Is it ALWAYS the husband?
Looking back at the hundreds of murder cases I've covered during my career, I would guesstimate that a good one-third of them involved men killing their spouses/girlfriends/baby mamas. During lunch with some former colleagues yesterday, we began talking about the murder earlier that day in Carson of Veronica Reyes, purportedly by her estranged husband, Carlos Reyes (left), who remains at large. We concluded that, yes, more often than not, it is the husband.
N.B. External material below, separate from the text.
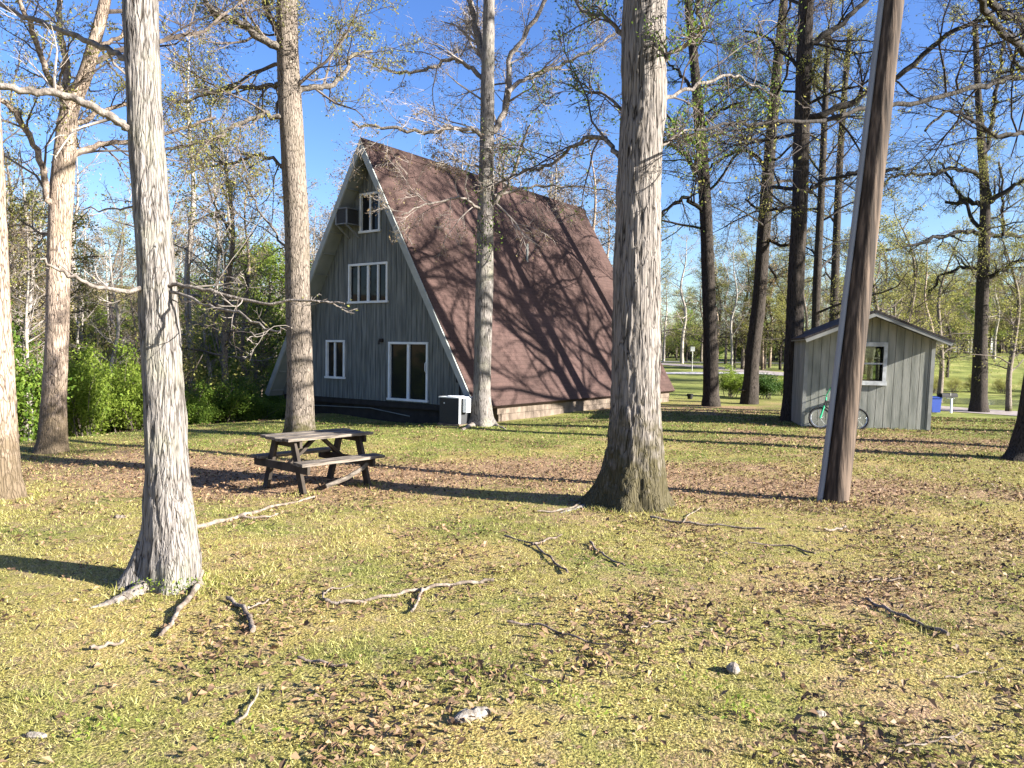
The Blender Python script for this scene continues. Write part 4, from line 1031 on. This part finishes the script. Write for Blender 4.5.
for s in (-1, 1):
    ap = Vector((sh(CX, AH), 0, AH + .05)); dz = (AH - EH) / CX
    os_ = OS if s > 0 else .14; ee = Vector((ap.x + s * (CX + os_), 0, ap.z - dz * (CX + os_))); nn_ = Vector((s * dz, 0, 1)).normalized()
    q = [ap, ee, ee - nn_ * .05, ap - Vector((0, 0, .05 / nn_.z))]
    mb = MB(); mb.prism([(p.x, p.z) for p in (q if s > 0 else q)], -OV, SL + .2); o = mb.build('roof', M['shed_roof'], shed); slope_uv(o, Vector((0, 1, 0)), Vector((s, 0, -dz)).normalized())
    q = [ap - Vector((0, 0, .054 / nn_.z)), ee - nn_ * .054, ee - nn_ * .145, ap - Vector((0, 0, .145 / nn_.z))]
    mb = MB(); mb.prism([(p.x, p.z) for p in q], -OV + .01, -OV + .04); mb.build('rake_board', M['shed_trim'], shed)
    q = [ap - Vector((0, 0, .054 / nn_.z)), ee - nn_ * .054, ee - nn_ * .085, ap - Vector((0, 0, .085 / nn_.z))]
    mb = MB(); mb.prism([(p.x, p.z) for p in q], -OV + .044, SL + .1); mb.build('roof_deck', M['shed_trim'], shed)
for x in (.035, SW - .035):
    mb = MB(); zt = EH - .06; v = []
    for z in (.03, zt): v += [(sh(x, z) - .045, -.022, z), (sh(x, z) + .045, -.022, z), (sh(x, z) + .045, -.002, z), (sh(x, z) - .045, -.002, z)]
    mb.poly(v, [(0, 1, 2, 3), (7, 6, 5, 4), (0, 4, 5, 1), (1, 5, 6, 2), (2, 6, 7, 3), (3, 7, 4, 0)]); mb.build('corner_board', M['shed_trim'], shed)
# window
mb = MB(); fw = .10
def sq(mb, x0, x1, z0, z1, y0, y1, mi=0): mb.prism([(sh(x0, z0), z0), (sh(x1, z0), z0), (sh(x1, z1), z1), (sh(x0, z1), z1)], y0, y1, mi)
sq(mb, wx0 - .06, wx1 + .06, wz1 - .03, wz1 + .08, -.04, -.002); sq(mb, wx0 - .08, wx1 + .08, wz0 - .09, wz0 + .02, -.06, -.002)
sq(mb, wx0 - .06, wx0 + .03, wz0 + .021, wz1 - .031, -.04, -.002); sq(mb, wx1 - .03, wx1 + .06, wz0 + .021, wz1 - .031, -.04, -.002)
M['weathered_white'] = mat('weathered_white', (.30, .31, .31), .7, var=(.58, .6, .6), scale=5)
wf = mb.build('window', M['weathered_white'], shed)
mb = MB(); zm = (wz0 + wz1) / 2; sq(mb, wx0 + .03, wx1 - .03, zm - .02, zm + .02, .004, .03); mb.build('sash_bar', M['weathered_white'], wf)
# clear glass: the far window and the lit greenery show through the shed
cg = bpy.data.materials.new('clear_glass'); cg.use_nodes = True; nt = cg.node_tree; N = nt.nodes; L = nt.links
g1 = N.new('ShaderNodeBsdfTransparent'); g1.inputs[0].default_value = (.75, .8, .75, 1); g2 = N.new('ShaderNodeBsdfGlossy'); g2.inputs['Roughness'].default_value = .02
mx = N.new('ShaderNodeMixShader'); mx.inputs[0].default_value = .08; L.new(g1.outputs[0], mx.inputs[1]); L.new(g2.outputs[0], mx.inputs[2]); L.new(mx.outputs[0], N['Material Output'].inputs['Surface'])
mb = MB(); sq(mb, wx0 + .03, wx1 - .03, wz0 + .02, wz1 - .03, .033, .037); mb.build('pane', cg, wf)
mb = MB(); sq(mb, rx0 + .002, rx1 - .002, rz0 + .002, rz1 - .002, SL - .03, SL - .025); rp_ = mb.build('rear_window', cg, shed)
mb = MB(); zq = (rz0 + rz1) / 2; sq(mb, rx0 + .004, rx1 - .004, zq - .018, zq + .018, SL - .05, SL - .032); mb.build('sash_bar', M['weathered_white'], rp_)

# ------------------------------------------------------------------ bicycle leaning on the shed
M['bike_green'] = mat('bike_green', (.04, .42, .20), .35, spec=.5); M['rubber'] = mat('rubber', (.015, .015, .016), .8); M['chrome'] = mat('chrome', (.5, .52, .53), .3, metal=.9)
M['bike_black'] = mat('bike_black', (.02, .02, .022), .4)
bx, _ = onshed(818, 425)
bk = thing('bicycle', 'small green and black bicycle leaning on the shed wall behind the utility pole', 'bicycle', SO + su * bx + sw * -.32 + Vector((0, 0, H((SO + su * bx).x, (SO + su * bx).y) - SO.z)), None, SA)
RW = .27; WB = .92
def lean(p): return (p[0], p[1] + p[2] * .24, p[2])
def bt(mb, pts, r, n=7): mb.tube([lean(p) for p in pts], r, n)
for x in (0, WB):
    mb = MB(); a = np.linspace(0, 2 * math.pi, 33); bt(mb, [(x + RW * math.cos(t), 0, RW + RW * math.sin(t)) for t in a], .026, 6)
    wl = mb.build('wheel', M['rubber'], bk, smooth=True)
    mb = MB(); bt(mb, [(x + (RW - .04) * math.cos(t), 0, RW + (RW - .04) * math.sin(t)) for t in a], .012, 5)
    for k in range(14): t = k * math.pi / 7; bt(mb, [(x, 0, RW), (x + (RW - .04) * math.cos(t), 0, RW + (RW - .04) * math.sin(t))], .0025, 3)
    bt(mb, [(x, -.04, RW), (x, .04, RW)], .022, 8); mb.build('rim', M['chrome'], wl)
mb = MB(); bt(mb, [(0, -.04, RW), (.10, -.04, RW + .32)], .018); bt(mb, [(0, .04, RW), (.10, .04, RW + .32)], .018); bt(mb, [(.10, -.04, RW + .32), (.10, .04, RW + .32)], .018); mb.build('fork', M['bike_green'], bk)
mb = MB(); bt(mb, [(.10, 0, RW + .30), (.155, 0, RW + .47)], .024); bt(mb, [(.14, 0, RW + .44), (.60, 0, RW + .40)], .018); bt(mb, [(.11, 0, RW + .34), (.52, 0, RW + .0)], .021)
bt(mb, [(.52, 0, RW), (.61, 0, RW + .46)], .018); bt(mb, [(.52, .0, RW), (WB, .05, RW)], .012); bt(mb, [(.60, 0, RW + .38), (WB, .05, RW)], .012); mb.build('frame', M['bike_black'], bk)
mb = MB(); bt(mb, [(.155, 0, RW + .47), (.16, 0, RW + .56)], .018); bt(mb, [(.30, -.30, RW + .78), (.22, -.28, RW + .82), (.14, -.12, RW + .60), (.14, .12, RW + .60), (.22, .28, RW + .82), (.30, .30, RW + .78)], .014)
hb = mb.build('handlebar', M['bike_green'], bk); mb = MB(); bt(mb, [(.22, -.28, RW + .82), (.36, -.32, RW + .76)], .02); bt(mb, [(.22, .28, RW + .82), (.36, .32, RW + .76)], .02); mb.build('grip', M['bike_black'], hb)
mb = MB(); bt(mb, [(.61, 0, RW + .46), (.625, 0, RW + .54)], .014); bt(mb, [(.52, 0, RW + .57), (.60, 0, RW + .565), (.68, 0, RW + .57), (.76, 0, RW + .59)], [.02, .04, .07, .06], 8); mb.build('saddle', M['bike_black'], bk)
mb = MB(); bt(mb, [(.52, -.05, RW), (.52, .05, RW)], .07, 14); bt(mb, [(.52, -.06, RW), (.60, -.06, RW - .12), (.60, -.14, RW - .12)], .012); bt(mb, [(.52, .06, RW), (.44, .06, RW + .12), (.44, .14, RW + .12)], .012); mb.build('crank', M['chrome'], bk)

# ------------------------------------------------------------------ utility pole
pb = G(835, 501); dp = depth(pb)
M['pole_wood'] = mat('pole_wood', (.014, .010, .008), .9, var=[(.05, .036, .027), (.145, .105, .078)], scale=20, stretch=(1, 1, .05), bump=.7, bscale=30, lo=.3, hi=.68)
ptop = P(893, 0, dp + .1); pdir = (ptop - pb).normalized()
up = thing('utility_pole', 'weathered brown wooden utility pole leaning right in front of the shed', 'utility pole', (pb.x, pb.y, pb.z))
mb = MB(); pp = [pb + pdir * s for s in np.linspace(-.1, 8.6, 40)]; rr = np.interp(np.linspace(-.1, 8.6, 40), [0, 8.6], [.158, .125])
trunkmesh(mb, [tuple(p) for p in pp], rr, 40, [], .4, .02, 77); mb.build('pole', M['pole_wood'], up, True, True)
M['conduit'] = mat('conduit', (.17, .18, .20), .5, var=(.26, .27, .295), scale=2, stretch=(1, 1, .2))
side = Vector((-1, -.12, 0)).normalized()
mb = MB(); q0 = pb + side * .215; q0.z = pb.z - .05
cpts = [q0] + [pb + pdir * s + side * (.158 - .0038 * s + .042 - .003 * s) for s in np.linspace(.4, 8.4, 16)]
mb.tube(cpts, .036, 12); cdt = mb.build('conduit', M['conduit'], up, True, True)
M['wire'] = mat('wire', (.02, .02, .02), .6)

# ------------------------------------------------------------------ picnic table
M['grey_wood'] = mat('grey_wood', (.055, .045, .036), .85, var=(.20, .17, .14), scale=4, stretch=(1, 8, 8), bump=.4, bscale=14)
M['dark_wood'] = mat('dark_wood', (.022, .017, .013), .9, var=(.06, .048, .038), scale=4, bump=.4, bscale=14)
f1 = G(302, 495); f2 = G(366.5, 485.5); tv = Vector((f2.x - f1.x, f2.y - f1.y, 0)); ta = math.atan2(tv.y, tv.x)
fm = (f1 + f2) / 2; tn = Vector((-math.sin(ta), math.cos(ta), 0))
TC = fm + tn * .40
pt_ = thing('picnic_table', 'weathered grey wooden picnic table with attached benches and a sagging loose board', 'picnic table', (TC.x, TC.y, fm.z), None, ta)
TL = tv.length / 2 + .16; TZ = .69
mb = MB()
for k in range(5):
    y = -.28 + k * .14; j = .02 * math.sin(k * 5.1); mb.box((j, y, TZ + .004 * math.cos(k * 3)), (2 * TL, .128, .035), Matrix.Rotation(.006 * math.sin(k * 2.2), 3, 'X'))
mb.build('tabletop', M['grey_wood'], pt_)
LX = tv.length / 2
for s, nm in ((-1, 'bench_seat'), (1, 'bench_seat')):
    mb = MB(); mb.box((0, s * .56 - .0, .405), (2 * TL - .04, .115, .036)); mb.box((.012, s * .56 - s * .125, .407), (2 * TL - .06, .115, .036), Matrix.Rotation(.02, 3, 'X')); mb.build(nm, M['grey_wood'], pt_)
for x in (-LX, LX):
    for s in (-1, 1):
        mb = MB(); mb.bar((x, s * .44, -.02), (x, s * .20, TZ - .02), .045, .10, up=(0, 1, 0)); mb.build('leg', M['dark_wood'], pt_)
    mb = MB(); mb.bar((x - .048, -.62, .335), (x - .048, .62, .335), .04, .10); mb.build('seat_support', M['dark_wood'], pt_)
    mb = MB(); mb.bar((x + .046, -.31, TZ - .068), (x + .046, .31, TZ - .068), .04, .09); mb.build('top_support', M['dark_wood'], pt_)
mb = MB(); mb.bar((-LX + .06, 0, .33), (-.05, 0, TZ - .03), .07, .04); mb.bar((LX - .06, 0, .33), (.05, 0, TZ - .03), .07, .04); mb.build('brace', M['dark_wood'], pt_)
mb = MB(); mb.tube([(-.12, -.36, .06), (.15, -.42, .14), (.38, -.48, .26), (.5, -.52, .37)], .03, 6); mb.build('loose_board', M['grey_wood'], pt_)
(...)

It brought to mind a preliminary hearing I watched that morning while waiting for another case to be called at the Long Beach Courthouse. The basic story was that a San Pedro couple of seven years, who have two young children together, were on the outs. She woke up one night in May to a tapping on her head and a shotgun in her face. Her 29-year-old boyfriend pointed the gun away quickly, she said, and they argued. A week before, he hit her and, she said, accidentally hit their 3-year-old, as they slept. In a different incident, he pulled up next to her in his car as she was trying to leave with their children and put a gun in his mouth.
The woman tearfully testified she was not afraid of him - only that she was afraid he would hurt himself, which is why she went to the police. She said the police told her he will hurt her, but she didn't believe them. Judge J.D. Lord did not find there was enough evidence to hold the boyfriend for trial on an assault with a deadly weapon charge, but acknowledged that he - like the police and prosecutor - recognized the domestic violence pattern that was emerging in their relationship.
"I'm not minimizing," Lord said about the case. "I recognize there is significant danger to the victim that just testified ... But I can't hold him to answer because I'm predicting the future, and it could be grim."
The prosecutor was going to file a different charge against the boyfriend, but sheriff's records indicate he was released from custody Wednesday evening.